Data lines:
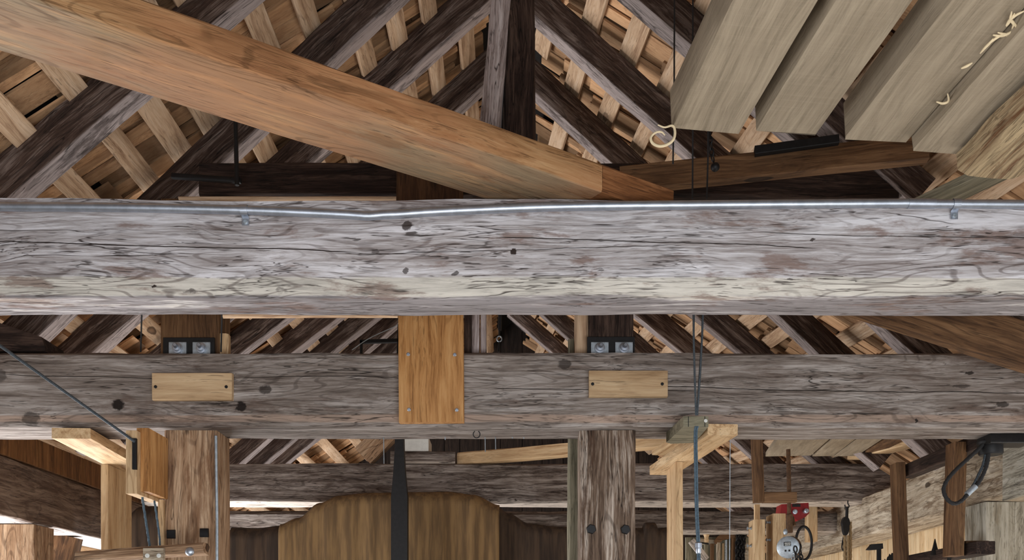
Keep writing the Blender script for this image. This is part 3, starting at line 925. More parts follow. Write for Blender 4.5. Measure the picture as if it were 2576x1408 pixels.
# ---------------------------------------------------------------- left: hanging studs, block and pulley
Yl = 3.85
e = P(130, 1102, Yl)
tag(bar('stud', e, V((-1.922, 4.75, e.z)), P(225, 1102, Yl).x - e.x, 0.043, M_2X, (1, 0, 0), (0, 0, 1), 0.001, 0.002), 'orange-ended stud lying flat under the second beam at left, its underside bright', 'stud')
tag(box('hanging_board', -1.905, -1.873, 4.42, 4.70, 0.9, e.z - 0.002, M_2X, None, 0.001, 0.002, 'z'), 'pale vertical board hanging under the flat stud on the left', 'board')
a = P(343, 1236, 3.74)
tag(box('block', a.x, P(375, 0, 3.74).x, 3.74, 3.95, a.z, CZ + (HY - 1076) / FPX * 3.74, M_ORANGE, None, 0.001, 0.003, 'z'), 'orange end-grain block beside the left post under the second beam', 'block')
rt = empty('pulley_block', P(330, 1240, 3.70))
tag(rt, 'pale wooden cheek block with a black slot, left of the orange block', 'pulley')
a = P(316, 1241, 3.70)
xr = P(343, 0, 3.70).x
box('cheek', a.x, xr, 3.70, 3.95, a.z, CZ + (HY - 1082) / FPX * 3.70, M_2X, rt, 0.001, 0.003, 'z')
c = P(342, 1140, 3.69)
box('wheel_slot', xr - 0.012, xr + 0.004, 3.688, 3.702, P(342, 1180, 3.69).z, P(342, 1102, 3.69).z, M_BLACK, rt, 0.0, 0.001, 'z')
tag(tube('steel_cable', [P(-60, 826, 3.62), P(340, 1111, 3.69)], 0.0055, M_ROPE, None, 12, 40, 6, 0.18), 'taut grey steel cable slanting across the left end of the second beam', 'cable')
tag(tube('rope', catmull([P(357, 1244, 3.80), P(367, 1310, 3.78), P(378, 1382, 3.74)], 12), 0.0045, M_BLUE, None, 10, 60, 3, 0.2), 'grey-blue rope hanging below the orange block, left one', 'rope')
tag(tube('rope', catmull([P(387, 1250, 3.90), P(393, 1290, 3.88), P(401, 1350, 3.86), P(404, 1430, 3.86)], 12), 0.004, M_BLUE, None, 10, 60, 3, 0.2), 'grey-blue rope hanging beside the left post, right one', 'rope')
tag(bar('stick', P(397, 1440, 3.93), P(397, 1256, 3.93), 0.03, 0.022, M_2X, (0, 1, 0), (1, 0, 0), 0.001, 0.002), 'thin pale stick standing along the left side of the left post', 'stick')
tag(tube('cable', [P(546, 1420, 3.95), P(546, 1300, 3.95), P(544, 1180, 3.95), P(543, 1096, 3.95)], 0.006, M_GALVD, None, 10), 'grey cable running up the right edge of the left post', 'cable')
# lever arm at the bottom
rt = empty('lever_arm', P(350, 1408, 3.7))
tag(rt, 'dark rounded wooden lever across the left post at the bottom edge', 'lever')
a, b = P(190, 1416, 3.66), P(512, 1394, 3.66)
M_, L_, ez_ = frame(a, b, V((0, 1, 0)))
sweep('arm', [(0.0, 0.012), (0.012, 0.0), (0.05, 0.0), (0.07, 0.012), (0.07, 0.032), (0.05, 0.046), (0.012, 0.046), (0.0, 0.034)], L_, M_, M_POST, rt, 0.003, 0.05, (0.01, 0.03))
a = P(361, 1414, 3.645)
pl = box('wooden_cleat', a.x, P(412, 0, 3.645).x, 3.640, 3.66, a.z, P(0, 1378, 3.645).z, M_PLATE, rt, 0.001, 0.002)
for x in (371, 400): screw('screw', P(x, 1397, 3.640), (0, -1, 0), 0.0085, M_WHITE, pl)
lathe('bolt', [(0.017, 0), (0.017, 0.006), (0.012, 0.012), (0.003, 0.014)], P(478, 1387, 3.661), (0, -1, 0.1), M_GALV, rt, 20)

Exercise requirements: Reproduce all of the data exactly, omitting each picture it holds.

Written response:
Keep writing the Blender script for this image. This is part 3, starting at line 925. More parts follow. Write for Blender 4.5. Measure the picture as if it were 2576x1408 pixels.
# ---------------------------------------------------------------- left: hanging studs, block and pulley
Yl = 3.85
e = P(130, 1102, Yl)
tag(bar('stud', e, V((-1.922, 4.75, e.z)), P(225, 1102, Yl).x - e.x, 0.043, M_2X, (1, 0, 0), (0, 0, 1), 0.001, 0.002), 'orange-ended stud lying flat under the second beam at left, its underside bright', 'stud')
tag(box('hanging_board', -1.905, -1.873, 4.42, 4.70, 0.9, e.z - 0.002, M_2X, None, 0.001, 0.002, 'z'), 'pale vertical board hanging under the flat stud on the left', 'board')
a = P(343, 1236, 3.74)
tag(box('block', a.x, P(375, 0, 3.74).x, 3.74, 3.95, a.z, CZ + (HY - 1076) / FPX * 3.74, M_ORANGE, None, 0.001, 0.003, 'z'), 'orange end-grain block beside the left post under the second beam', 'block')
rt = empty('pulley_block', P(330, 1240, 3.70))
tag(rt, 'pale wooden cheek block with a black slot, left of the orange block', 'pulley')
a = P(316, 1241, 3.70)
xr = P(343, 0, 3.70).x
box('cheek', a.x, xr, 3.70, 3.95, a.z, CZ + (HY - 1082) / FPX * 3.70, M_2X, rt, 0.001, 0.003, 'z')
c = P(342, 1140, 3.69)
box('wheel_slot', xr - 0.012, xr + 0.004, 3.688, 3.702, P(342, 1180, 3.69).z, P(342, 1102, 3.69).z, M_BLACK, rt, 0.0, 0.001, 'z')
tag(tube('steel_cable', [P(-60, 826, 3.62), P(340, 1111, 3.69)], 0.0055, M_ROPE, None, 12, 40, 6, 0.18), 'taut grey steel cable slanting across the left end of the second beam', 'cable')
tag(tube('rope', catmull([P(357, 1244, 3.80), P(367, 1310, 3.78), P(378, 1382, 3.74)], 12), 0.0045, M_BLUE, None, 10, 60, 3, 0.2), 'grey-blue rope hanging below the orange block, left one', 'rope')
tag(tube('rope', catmull([P(387, 1250, 3.90), P(393, 1290, 3.88), P(401, 1350, 3.86), P(404, 1430, 3.86)], 12), 0.004, M_BLUE, None, 10, 60, 3, 0.2), 'grey-blue rope hanging beside the left post, right one', 'rope')
tag(bar('stick', P(397, 1440, 3.93), P(397, 1256, 3.93), 0.03, 0.022, M_2X, (0, 1, 0), (1, 0, 0), 0.001, 0.002), 'thin pale stick standing along the left side of the left post', 'stick')
tag(tube('cable', [P(546, 1420, 3.95), P(546, 1300, 3.95), P(544, 1180, 3.95), P(543, 1096, 3.95)], 0.006, M_GALVD, None, 10), 'grey cable running up the right edge of the left post', 'cable')
# lever arm at the bottom
rt = empty('lever_arm', P(350, 1408, 3.7))
tag(rt, 'dark rounded wooden lever across the left post at the bottom edge', 'lever')
a, b = P(190, 1416, 3.66), P(512, 1394, 3.66)
M_, L_, ez_ = frame(a, b, V((0, 1, 0)))
sweep('arm', [(0.0, 0.012), (0.012, 0.0), (0.05, 0.0), (0.07, 0.012), (0.07, 0.032), (0.05, 0.046), (0.012, 0.046), (0.0, 0.034)], L_, M_, M_POST, rt, 0.003, 0.05, (0.01, 0.03))
a = P(361, 1414, 3.645)
pl = box('wooden_cleat', a.x, P(412, 0, 3.645).x, 3.640, 3.66, a.z, P(0, 1378, 3.645).z, M_PLATE, rt, 0.001, 0.002)
for x in (371, 400): screw('screw', P(x, 1397, 3.640), (0, -1, 0), 0.0085, M_WHITE, pl)
lathe('bolt', [(0.017, 0), (0.017, 0.006), (0.012, 0.012), (0.003, 0.014)], P(478, 1387, 3.661), (0, -1, 0.1), M_GALV, rt, 20)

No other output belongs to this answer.